Millions of tax dollars are at stake as the owners of the Sandy Creek coal-fired power plant in Riesel sue the McLennan County Appraisal District to lower their tax values.

The owners filed the lawsuit this week in 170th District Court in Waco, claiming that the district’s valuation of $884.5 million is “excessive and unlawful.”

Sandy Creek owners in June asked the local Appraisal Review Board to lower the appraisal by $631 million, saying that a downturn in the coal industry has devalued the year-old plant.

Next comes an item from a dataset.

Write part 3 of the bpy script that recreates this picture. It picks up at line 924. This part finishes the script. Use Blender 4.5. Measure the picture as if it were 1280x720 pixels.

The independent three-member board upheld the original appraisal.

The plant was completed in 2013 at a cost of $1.2 billion, but Sandy Creek officials say it is now worth only $253.5 million, which would reduce the company’s local taxes by about $2.5 million.

MCAD Chief Appraiser Drew Hahn said he believes this is the biggest appraisal challenge in McLennan County history. He said the lawsuit could drag on for a year or more and cost the tax-supported district some $300,000 in legal fees.

Until the lawsuit is resolved, Sandy Creek’s owners are obligated to pay taxes only on the undisputed portion of the plant’s value.

The lawsuit doesn’t specify that amount, but local taxing entities say they fear it will be the $253.5 million valuation sought in the appraisal board hearings. Edward Kliewer, an attorney for the owners, declined comment on the case until he gets authorization from all plaintiffs.

The plaintiffs are Sandy Creek Energy Associates, a subsidiary of LS Power; and Brazos Sandy Creek Energy Cooperative, a subsidiary of Waco-based Brazos Electric Power Cooperative. A third owner, the Lower Colorado River Authority, is exempt from property taxes and is not a plaintiff in the suit.

Riesel Independent School District has the most to lose from the withheld taxes.

The school district in 2010 passed a $25 million bond with the expectation that tax revenues from the new power plant would cover about 80 percent of the bond payments.

“Something’s not kosher here,” Riesel Superintendent Brian Garner said. “My concern is for my kids and my community to make sure we get the best deal for the buck. . . . If it’s $1.2 billion when they built it and now it’s only worth $250 million, that’s not good math to me.”

Garner said he has not yet analyzed how the withheld taxes will affect the district’s annual bond payment of $1.8 million. He said it would be a blow to the school district’s finances, but the district has set aside reserves that would help in the short term.

The plant is the largest taxpayer for McLennan Community College, which stood to receive $872,841 from the plant under the original valuation.

Meanwhile, McLennan County offered a nine-year tax abatement to the plant. Under this year’s original MCAD valuation, the abatement was set to reduce county taxes from $3 million to $246,671. That abatement will be reduced for this year if the challenge is successful, County Judge Scott Felton said.

The governing bodies of both McLennan County and McLennan Community College this summer have opposed an MCAD request for a budget increase intended in part to fight taxpayer lawsuits.

But Felton supports the budget increase, saying that the district needs to be prepared to defend its valuations against well-funded corporate legal challenges such as this one. He said when companies such as Sandy Creek win big tax cuts, the tax burden is shifted onto homeowners.

“My concern is that we cannot show weakness,” he said. “We need to be financially strong enough to battle these battles. . . . I’m encouraging the appraisal district to go all the way.”